Question

In a reaction 3A → Products, the concentration of A decreases from 0.4molL^-1 to 0.1molL^-1 in 20 minutes at 300K. The rate of decrease in [A] during this interval (in molL^-1min^-1) at 300K is

• A. 0.005
• B. 0.015
• C. 0.001
• D. 0.15
• E. 0.05

Answer 1

The Correct Option is B

The rate of decrease in the concentration of A is given by the change in concentration over time. The change in concentration \( \Delta [A] \) is: \[ \Delta [A] = [A]_{\text{initial}} - [A]_{\text{final}} = 0.4 \, \text{mol L}^{-1} - 0.1 \, \text{mol L}^{-1} = 0.3 \, \text{mol L}^{-1} \] The time interval is given as 20 minutes. Therefore, the rate of decrease in concentration is: \[ \text{Rate} = \frac{\Delta [A]}{\text{time}} = \frac{0.3 \, \text{mol L}^{-1}}{20 \, \text{min}} = 0.015 \, \text{mol L}^{-1} \text{min}^{-1} \] Thus, the rate of decrease in [A] is 0.015 mol L$^{-1}$ min$^{-1}$.

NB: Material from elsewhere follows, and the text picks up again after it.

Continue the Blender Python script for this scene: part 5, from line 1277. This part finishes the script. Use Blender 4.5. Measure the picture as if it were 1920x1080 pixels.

The correct option is (B) : \(0.015\)

Answer 2

The rate of decrease in the concentration of A can be calculated using the formula: 
Rate = \(\frac{\Delta [A]}{\Delta t}\)
where: - \(\Delta [A]\) is the change in concentration of A, - \(\Delta t\) is the time interval.

Given: - Initial concentration of A, [A]_initial = 0.4 mol/L, - Final concentration of A, [A]_final = 0.1 mol/L, - Time interval, \(\Delta t = 20\) minutes.

The change in concentration, \(\Delta [A] = [A]_{\text{final}} - [A]_{\text{initial}} = 0.1 - 0.4 = -0.3 \text{ mol/L}\).
The negative sign indicates a decrease in concentration.

Now, calculating the rate:
Rate = \(\frac{-0.3}{20} = -0.015 \text{ mol/L/min}\)
Taking the absolute value (since rate is typically positive), the rate of decrease is 0.015 mol/L/min.